EXERCISE DESCRIPTION:
Return precisely the span of lines from the top of the material below to the line containing "tag(g.build('ground', EARTH, smooth=60), kind='structure')", both included. Pictures are excluded.

-- start --

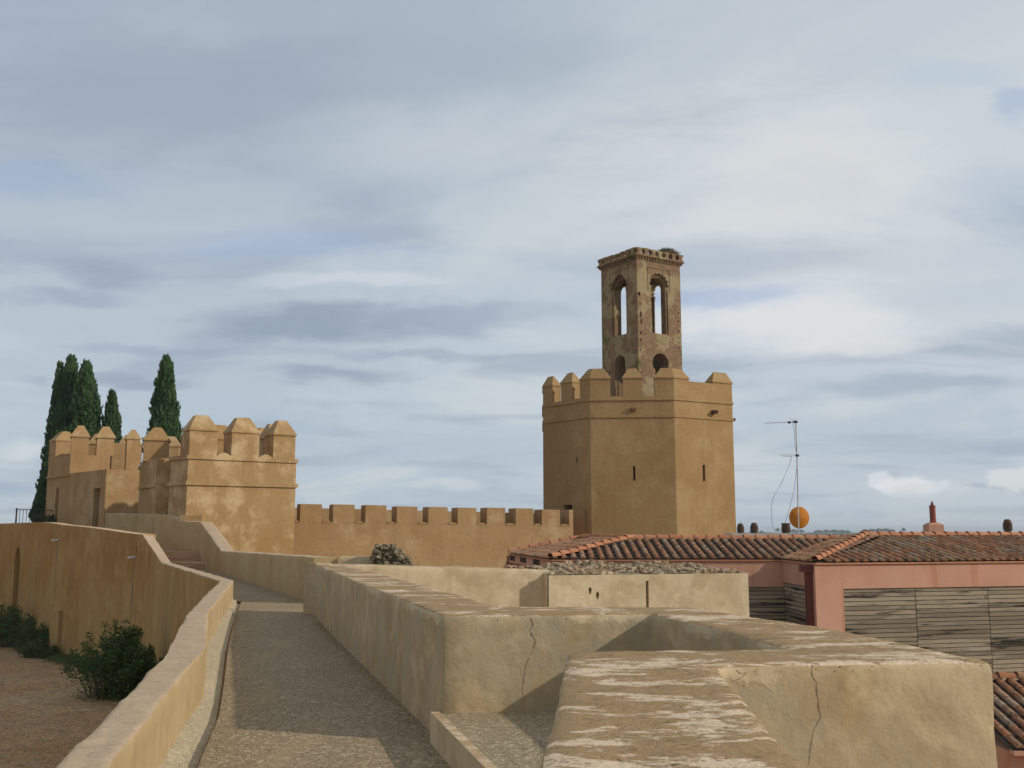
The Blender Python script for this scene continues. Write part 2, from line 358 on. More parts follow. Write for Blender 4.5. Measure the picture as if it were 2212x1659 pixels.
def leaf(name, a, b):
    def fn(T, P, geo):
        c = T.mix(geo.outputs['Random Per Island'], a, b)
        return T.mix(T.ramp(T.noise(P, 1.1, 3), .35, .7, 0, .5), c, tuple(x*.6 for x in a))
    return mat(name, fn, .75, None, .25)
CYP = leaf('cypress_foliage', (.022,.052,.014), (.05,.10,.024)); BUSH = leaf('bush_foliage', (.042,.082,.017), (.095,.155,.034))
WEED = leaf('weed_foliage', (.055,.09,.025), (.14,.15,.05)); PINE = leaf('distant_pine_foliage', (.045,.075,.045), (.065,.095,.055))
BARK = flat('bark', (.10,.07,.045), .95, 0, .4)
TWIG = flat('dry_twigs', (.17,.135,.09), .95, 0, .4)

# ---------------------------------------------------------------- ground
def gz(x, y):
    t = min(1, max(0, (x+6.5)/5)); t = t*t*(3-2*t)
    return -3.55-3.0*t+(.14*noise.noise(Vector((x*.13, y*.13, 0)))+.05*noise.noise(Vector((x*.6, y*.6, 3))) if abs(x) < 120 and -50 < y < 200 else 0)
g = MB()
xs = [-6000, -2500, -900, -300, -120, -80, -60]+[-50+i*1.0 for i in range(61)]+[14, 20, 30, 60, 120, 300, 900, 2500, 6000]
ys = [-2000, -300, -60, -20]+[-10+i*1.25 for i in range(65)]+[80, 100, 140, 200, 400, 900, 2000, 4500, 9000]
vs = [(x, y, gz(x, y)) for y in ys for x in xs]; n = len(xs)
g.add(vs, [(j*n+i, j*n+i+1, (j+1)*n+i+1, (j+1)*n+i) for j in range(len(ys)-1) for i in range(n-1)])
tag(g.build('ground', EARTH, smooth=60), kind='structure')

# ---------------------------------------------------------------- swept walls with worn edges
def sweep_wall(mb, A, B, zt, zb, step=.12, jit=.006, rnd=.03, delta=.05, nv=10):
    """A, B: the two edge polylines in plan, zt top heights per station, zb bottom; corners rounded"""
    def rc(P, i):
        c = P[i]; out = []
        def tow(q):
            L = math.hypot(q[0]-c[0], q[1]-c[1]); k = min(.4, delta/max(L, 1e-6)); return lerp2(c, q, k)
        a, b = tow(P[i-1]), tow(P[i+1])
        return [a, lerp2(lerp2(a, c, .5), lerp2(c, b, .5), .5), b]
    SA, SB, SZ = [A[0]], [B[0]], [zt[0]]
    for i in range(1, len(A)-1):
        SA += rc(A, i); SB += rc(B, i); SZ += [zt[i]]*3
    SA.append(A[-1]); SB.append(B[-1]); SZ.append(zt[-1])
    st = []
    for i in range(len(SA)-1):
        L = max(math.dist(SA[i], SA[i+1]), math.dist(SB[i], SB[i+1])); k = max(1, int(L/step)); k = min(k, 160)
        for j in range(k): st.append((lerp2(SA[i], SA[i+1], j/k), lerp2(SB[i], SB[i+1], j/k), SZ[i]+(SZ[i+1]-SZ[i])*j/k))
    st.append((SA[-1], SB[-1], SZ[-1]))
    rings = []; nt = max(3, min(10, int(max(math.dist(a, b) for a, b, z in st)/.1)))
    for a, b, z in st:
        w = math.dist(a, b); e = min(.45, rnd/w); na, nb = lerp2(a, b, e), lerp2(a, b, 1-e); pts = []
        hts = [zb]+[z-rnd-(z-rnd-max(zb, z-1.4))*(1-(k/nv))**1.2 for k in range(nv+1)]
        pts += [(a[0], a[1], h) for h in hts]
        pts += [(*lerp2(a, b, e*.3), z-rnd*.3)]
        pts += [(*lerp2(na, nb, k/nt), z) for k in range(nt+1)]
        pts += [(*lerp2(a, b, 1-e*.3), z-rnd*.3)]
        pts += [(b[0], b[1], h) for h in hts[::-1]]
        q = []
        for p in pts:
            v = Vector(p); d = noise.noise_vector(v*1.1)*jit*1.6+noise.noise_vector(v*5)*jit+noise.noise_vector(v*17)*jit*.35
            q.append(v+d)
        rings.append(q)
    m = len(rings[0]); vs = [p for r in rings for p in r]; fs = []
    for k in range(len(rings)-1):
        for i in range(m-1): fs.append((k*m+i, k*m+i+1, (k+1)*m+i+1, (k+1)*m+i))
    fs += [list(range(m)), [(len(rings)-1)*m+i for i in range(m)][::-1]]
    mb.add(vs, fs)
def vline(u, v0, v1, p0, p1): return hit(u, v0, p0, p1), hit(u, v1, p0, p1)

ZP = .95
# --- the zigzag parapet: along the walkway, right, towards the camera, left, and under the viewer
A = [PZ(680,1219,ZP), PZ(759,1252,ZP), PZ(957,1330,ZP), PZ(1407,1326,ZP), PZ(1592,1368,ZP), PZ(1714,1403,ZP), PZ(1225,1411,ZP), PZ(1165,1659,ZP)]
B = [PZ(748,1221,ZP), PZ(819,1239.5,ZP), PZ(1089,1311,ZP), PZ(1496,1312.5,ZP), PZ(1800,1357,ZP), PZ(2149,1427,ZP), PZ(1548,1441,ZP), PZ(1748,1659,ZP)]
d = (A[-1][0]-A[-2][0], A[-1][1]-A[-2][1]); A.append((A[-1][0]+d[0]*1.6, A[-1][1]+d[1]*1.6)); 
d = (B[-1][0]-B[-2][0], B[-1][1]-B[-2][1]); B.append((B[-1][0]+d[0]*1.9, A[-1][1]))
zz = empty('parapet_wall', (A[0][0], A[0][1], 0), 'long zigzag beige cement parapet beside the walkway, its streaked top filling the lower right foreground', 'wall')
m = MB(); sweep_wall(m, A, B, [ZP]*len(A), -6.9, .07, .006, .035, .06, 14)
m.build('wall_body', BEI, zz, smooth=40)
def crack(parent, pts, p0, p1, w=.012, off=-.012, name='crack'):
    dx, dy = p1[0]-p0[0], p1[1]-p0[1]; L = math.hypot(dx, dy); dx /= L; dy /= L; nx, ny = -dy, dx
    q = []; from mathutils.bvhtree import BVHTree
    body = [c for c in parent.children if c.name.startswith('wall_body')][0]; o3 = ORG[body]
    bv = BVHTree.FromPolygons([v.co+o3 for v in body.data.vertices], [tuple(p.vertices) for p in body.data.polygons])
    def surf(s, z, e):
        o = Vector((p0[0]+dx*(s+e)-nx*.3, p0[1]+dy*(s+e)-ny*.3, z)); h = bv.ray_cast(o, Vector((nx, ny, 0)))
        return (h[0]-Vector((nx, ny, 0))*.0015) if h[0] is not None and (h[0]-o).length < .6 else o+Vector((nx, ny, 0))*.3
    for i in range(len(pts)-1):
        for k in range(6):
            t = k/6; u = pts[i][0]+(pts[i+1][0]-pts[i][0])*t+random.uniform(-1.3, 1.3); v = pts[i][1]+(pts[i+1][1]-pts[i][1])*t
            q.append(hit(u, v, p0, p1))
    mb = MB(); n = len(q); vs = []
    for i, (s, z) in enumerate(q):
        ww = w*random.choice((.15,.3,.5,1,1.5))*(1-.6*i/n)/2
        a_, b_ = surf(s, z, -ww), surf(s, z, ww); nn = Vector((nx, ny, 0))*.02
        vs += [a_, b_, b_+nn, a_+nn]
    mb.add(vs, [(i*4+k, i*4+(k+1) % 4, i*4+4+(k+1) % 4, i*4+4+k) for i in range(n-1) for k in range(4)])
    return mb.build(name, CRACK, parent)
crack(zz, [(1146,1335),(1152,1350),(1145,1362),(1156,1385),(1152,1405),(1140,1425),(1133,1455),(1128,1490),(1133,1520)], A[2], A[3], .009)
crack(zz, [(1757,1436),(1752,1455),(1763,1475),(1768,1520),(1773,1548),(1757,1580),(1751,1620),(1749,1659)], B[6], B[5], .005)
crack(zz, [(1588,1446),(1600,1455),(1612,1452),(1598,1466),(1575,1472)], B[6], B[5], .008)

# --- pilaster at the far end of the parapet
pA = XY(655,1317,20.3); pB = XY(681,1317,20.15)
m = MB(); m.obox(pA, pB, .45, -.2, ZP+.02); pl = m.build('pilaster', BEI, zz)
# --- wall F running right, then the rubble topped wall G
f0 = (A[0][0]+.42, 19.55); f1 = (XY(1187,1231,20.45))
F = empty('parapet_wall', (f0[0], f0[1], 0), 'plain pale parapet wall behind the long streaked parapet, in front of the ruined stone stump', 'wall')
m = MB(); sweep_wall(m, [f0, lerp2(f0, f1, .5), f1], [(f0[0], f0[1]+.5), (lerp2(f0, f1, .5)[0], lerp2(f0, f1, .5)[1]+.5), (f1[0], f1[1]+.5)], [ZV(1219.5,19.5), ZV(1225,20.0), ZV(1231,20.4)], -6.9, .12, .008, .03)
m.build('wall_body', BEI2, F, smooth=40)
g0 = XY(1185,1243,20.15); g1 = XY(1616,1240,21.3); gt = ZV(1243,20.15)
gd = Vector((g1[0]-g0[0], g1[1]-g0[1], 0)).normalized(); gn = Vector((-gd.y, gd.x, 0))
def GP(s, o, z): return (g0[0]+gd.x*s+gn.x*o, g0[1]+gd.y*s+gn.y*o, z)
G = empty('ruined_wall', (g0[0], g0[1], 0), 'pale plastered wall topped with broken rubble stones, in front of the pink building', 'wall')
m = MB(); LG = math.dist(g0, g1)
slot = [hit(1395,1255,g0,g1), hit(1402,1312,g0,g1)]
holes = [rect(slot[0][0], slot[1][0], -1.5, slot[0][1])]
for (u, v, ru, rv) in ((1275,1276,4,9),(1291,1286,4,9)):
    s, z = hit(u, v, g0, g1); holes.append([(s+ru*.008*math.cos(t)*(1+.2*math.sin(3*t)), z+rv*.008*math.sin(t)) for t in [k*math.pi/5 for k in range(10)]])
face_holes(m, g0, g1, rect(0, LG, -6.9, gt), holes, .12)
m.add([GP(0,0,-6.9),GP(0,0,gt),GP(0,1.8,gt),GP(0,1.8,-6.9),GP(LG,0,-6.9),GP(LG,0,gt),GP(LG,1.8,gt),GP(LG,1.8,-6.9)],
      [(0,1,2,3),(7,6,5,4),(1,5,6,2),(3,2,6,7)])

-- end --

SOLUTION BELOW:
The Blender Python script for this scene continues. Write part 2, from line 358 on. More parts follow. Write for Blender 4.5. Measure the picture as if it were 2212x1659 pixels.
def leaf(name, a, b):
    def fn(T, P, geo):
        c = T.mix(geo.outputs['Random Per Island'], a, b)
        return T.mix(T.ramp(T.noise(P, 1.1, 3), .35, .7, 0, .5), c, tuple(x*.6 for x in a))
    return mat(name, fn, .75, None, .25)
CYP = leaf('cypress_foliage', (.022,.052,.014), (.05,.10,.024)); BUSH = leaf('bush_foliage', (.042,.082,.017), (.095,.155,.034))
WEED = leaf('weed_foliage', (.055,.09,.025), (.14,.15,.05)); PINE = leaf('distant_pine_foliage', (.045,.075,.045), (.065,.095,.055))
BARK = flat('bark', (.10,.07,.045), .95, 0, .4)
TWIG = flat('dry_twigs', (.17,.135,.09), .95, 0, .4)

# ---------------------------------------------------------------- ground
def gz(x, y):
    t = min(1, max(0, (x+6.5)/5)); t = t*t*(3-2*t)
    return -3.55-3.0*t+(.14*noise.noise(Vector((x*.13, y*.13, 0)))+.05*noise.noise(Vector((x*.6, y*.6, 3))) if abs(x) < 120 and -50 < y < 200 else 0)
g = MB()
xs = [-6000, -2500, -900, -300, -120, -80, -60]+[-50+i*1.0 for i in range(61)]+[14, 20, 30, 60, 120, 300, 900, 2500, 6000]
ys = [-2000, -300, -60, -20]+[-10+i*1.25 for i in range(65)]+[80, 100, 140, 200, 400, 900, 2000, 4500, 9000]
vs = [(x, y, gz(x, y)) for y in ys for x in xs]; n = len(xs)
g.add(vs, [(j*n+i, j*n+i+1, (j+1)*n+i+1, (j+1)*n+i) for j in range(len(ys)-1) for i in range(n-1)])
tag(g.build('ground', EARTH, smooth=60), kind='structure')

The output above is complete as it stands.